La función debería darse una vuelta por todo el país antes de las próximas elecciones, sobre todo porque encierra una gran pregunta que en tiempos de Ibsen no tenía, ni de lejos, el significado que le damos ahora, aunque sí parecidas consecuencias. La cuestión es: ¿y qué pasa si la mayoría se equivoca?, ¿qué pasa si, manipulada por unos y por otros, enajenada de su condición de individuo pensante y amorrada en la de oveja consumista, sus decisiones mayoritarias no sólo son perversas sino injustas?

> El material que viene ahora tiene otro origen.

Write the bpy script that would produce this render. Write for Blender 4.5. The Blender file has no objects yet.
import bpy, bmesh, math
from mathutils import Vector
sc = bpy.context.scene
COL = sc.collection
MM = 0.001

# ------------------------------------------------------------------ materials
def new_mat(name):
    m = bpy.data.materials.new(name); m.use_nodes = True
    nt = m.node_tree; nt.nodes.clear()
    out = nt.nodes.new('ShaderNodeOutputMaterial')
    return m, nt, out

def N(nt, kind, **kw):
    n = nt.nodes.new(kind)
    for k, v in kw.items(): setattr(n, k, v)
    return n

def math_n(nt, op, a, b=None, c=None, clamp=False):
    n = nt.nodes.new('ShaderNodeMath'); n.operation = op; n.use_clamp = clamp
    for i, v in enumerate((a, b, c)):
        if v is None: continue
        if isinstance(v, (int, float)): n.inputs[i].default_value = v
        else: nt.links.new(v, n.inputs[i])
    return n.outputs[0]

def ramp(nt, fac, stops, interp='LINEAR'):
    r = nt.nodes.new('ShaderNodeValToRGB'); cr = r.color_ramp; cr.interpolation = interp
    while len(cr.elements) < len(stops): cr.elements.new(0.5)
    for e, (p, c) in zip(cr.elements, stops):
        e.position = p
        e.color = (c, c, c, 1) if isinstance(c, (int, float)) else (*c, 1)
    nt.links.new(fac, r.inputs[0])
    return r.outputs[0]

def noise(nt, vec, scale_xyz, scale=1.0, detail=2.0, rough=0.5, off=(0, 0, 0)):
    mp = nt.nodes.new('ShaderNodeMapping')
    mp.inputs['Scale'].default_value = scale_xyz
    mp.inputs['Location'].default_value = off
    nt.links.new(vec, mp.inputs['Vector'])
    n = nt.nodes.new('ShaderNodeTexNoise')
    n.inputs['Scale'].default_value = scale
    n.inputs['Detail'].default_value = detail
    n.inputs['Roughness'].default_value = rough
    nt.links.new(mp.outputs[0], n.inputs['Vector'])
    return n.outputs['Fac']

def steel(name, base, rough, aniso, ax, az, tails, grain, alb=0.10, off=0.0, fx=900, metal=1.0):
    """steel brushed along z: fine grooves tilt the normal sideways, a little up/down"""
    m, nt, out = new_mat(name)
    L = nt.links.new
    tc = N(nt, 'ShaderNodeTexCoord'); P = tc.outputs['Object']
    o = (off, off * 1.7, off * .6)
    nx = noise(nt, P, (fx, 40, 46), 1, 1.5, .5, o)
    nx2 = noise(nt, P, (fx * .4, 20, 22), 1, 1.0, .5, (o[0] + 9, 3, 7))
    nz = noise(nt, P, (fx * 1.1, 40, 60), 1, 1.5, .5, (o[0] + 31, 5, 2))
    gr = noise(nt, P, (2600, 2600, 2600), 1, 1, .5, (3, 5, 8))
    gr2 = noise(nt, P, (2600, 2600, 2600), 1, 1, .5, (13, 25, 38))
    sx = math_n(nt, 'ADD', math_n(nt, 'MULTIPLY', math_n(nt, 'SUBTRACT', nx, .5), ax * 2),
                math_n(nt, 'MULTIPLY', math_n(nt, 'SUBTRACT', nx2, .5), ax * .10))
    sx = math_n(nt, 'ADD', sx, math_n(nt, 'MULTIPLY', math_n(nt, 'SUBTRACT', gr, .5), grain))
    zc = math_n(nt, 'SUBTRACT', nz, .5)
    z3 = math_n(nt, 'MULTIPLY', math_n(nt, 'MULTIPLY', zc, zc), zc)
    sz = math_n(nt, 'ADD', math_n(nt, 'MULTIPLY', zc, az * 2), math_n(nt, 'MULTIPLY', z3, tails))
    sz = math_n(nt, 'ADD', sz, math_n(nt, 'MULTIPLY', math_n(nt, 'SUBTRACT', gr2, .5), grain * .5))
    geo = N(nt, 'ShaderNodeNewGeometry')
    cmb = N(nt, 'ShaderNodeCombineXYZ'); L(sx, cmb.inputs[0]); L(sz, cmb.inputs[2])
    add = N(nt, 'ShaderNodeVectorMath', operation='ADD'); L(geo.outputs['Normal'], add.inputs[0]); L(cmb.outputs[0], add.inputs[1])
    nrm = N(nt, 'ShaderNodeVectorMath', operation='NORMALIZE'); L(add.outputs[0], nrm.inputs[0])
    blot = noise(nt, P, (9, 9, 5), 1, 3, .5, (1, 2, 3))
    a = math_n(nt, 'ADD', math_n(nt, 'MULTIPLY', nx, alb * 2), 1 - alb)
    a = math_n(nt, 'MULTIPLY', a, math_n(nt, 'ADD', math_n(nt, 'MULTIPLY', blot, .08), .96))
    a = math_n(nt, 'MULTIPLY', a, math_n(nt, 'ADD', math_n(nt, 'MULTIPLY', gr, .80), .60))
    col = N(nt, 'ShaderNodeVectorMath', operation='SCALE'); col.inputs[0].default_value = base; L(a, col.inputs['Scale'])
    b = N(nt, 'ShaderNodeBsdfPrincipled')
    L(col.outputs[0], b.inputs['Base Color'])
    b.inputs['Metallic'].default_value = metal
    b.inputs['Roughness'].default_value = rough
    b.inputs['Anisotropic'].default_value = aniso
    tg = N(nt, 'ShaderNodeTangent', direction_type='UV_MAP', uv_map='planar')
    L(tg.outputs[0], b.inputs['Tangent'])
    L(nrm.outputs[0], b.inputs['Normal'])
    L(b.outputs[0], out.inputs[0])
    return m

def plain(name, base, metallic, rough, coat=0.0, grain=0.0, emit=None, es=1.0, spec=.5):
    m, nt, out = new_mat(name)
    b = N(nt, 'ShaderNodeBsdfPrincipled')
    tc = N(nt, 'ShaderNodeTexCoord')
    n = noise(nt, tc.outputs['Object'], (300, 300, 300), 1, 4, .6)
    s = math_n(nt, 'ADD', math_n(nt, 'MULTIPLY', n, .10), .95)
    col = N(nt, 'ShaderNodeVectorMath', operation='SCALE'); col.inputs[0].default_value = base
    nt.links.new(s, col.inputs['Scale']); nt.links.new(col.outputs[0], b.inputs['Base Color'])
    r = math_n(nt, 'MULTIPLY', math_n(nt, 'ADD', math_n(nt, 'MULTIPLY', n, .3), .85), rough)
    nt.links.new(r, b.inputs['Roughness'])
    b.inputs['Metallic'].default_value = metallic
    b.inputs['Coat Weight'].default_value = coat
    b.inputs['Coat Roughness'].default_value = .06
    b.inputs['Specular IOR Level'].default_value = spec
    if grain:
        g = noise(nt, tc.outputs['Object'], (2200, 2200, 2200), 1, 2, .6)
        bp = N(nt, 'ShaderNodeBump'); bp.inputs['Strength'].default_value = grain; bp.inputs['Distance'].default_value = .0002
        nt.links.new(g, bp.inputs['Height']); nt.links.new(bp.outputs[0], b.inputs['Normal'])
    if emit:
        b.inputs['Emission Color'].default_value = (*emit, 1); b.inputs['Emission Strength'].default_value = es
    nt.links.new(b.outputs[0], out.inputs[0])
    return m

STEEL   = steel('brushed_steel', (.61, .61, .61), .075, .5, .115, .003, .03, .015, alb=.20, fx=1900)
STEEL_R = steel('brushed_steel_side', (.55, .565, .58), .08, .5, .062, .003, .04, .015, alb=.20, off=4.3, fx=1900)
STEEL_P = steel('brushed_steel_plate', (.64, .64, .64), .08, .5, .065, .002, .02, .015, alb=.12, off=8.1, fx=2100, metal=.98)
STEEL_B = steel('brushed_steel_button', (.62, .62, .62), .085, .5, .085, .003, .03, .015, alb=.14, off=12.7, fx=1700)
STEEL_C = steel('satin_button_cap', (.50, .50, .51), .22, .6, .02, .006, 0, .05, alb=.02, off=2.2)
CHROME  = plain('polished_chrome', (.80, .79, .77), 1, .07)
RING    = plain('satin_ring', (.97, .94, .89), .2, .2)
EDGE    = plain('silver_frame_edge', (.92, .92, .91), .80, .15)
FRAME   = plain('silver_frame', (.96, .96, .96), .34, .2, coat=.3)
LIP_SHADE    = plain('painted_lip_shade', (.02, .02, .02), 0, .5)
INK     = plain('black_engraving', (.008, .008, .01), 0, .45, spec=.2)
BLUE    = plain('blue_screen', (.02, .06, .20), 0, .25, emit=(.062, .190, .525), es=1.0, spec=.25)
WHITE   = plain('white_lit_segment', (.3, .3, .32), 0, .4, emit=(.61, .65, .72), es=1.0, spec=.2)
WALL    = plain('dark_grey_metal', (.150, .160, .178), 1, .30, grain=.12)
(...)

Es imposible no discutir sobre este asunto cuando termina el drama, mientras te pones el abrigo, después de alabar a los actores, casi todos espléndidos, al darte cuenta de que el director de la obra es el primero que no cree en la mayoría. Ibsen decoró el drama con una masa de idiotas y el adaptador del texto, Juan Mayorga, ha endosado unas cuantas morcillas para que lo entendamos, como si con el texto universal de Ibsen los espectadores no fuésemos a darnos cuenta de que con frecuencia estamos en las mismas. Es lo que le pasa a mucha gente que desconfía de la mayoría y piensa que las masas corren riesgo de entregarse al cebo totalitario, que conceptos como verdad o razón pueden quedar sepultados bajo un montón de consignas inflamables, de sentencias políticas y de sesos espongiformes.
Ibsen pudo haber tenido en la mayoría la misma fe que en la ciencia, el optimismo como obligación moral. Pero él creía en las élites mangoneantes (no hay otras), sin pararse a pensar que son ellas, y no la mayoría, las que envenenan los balnearios.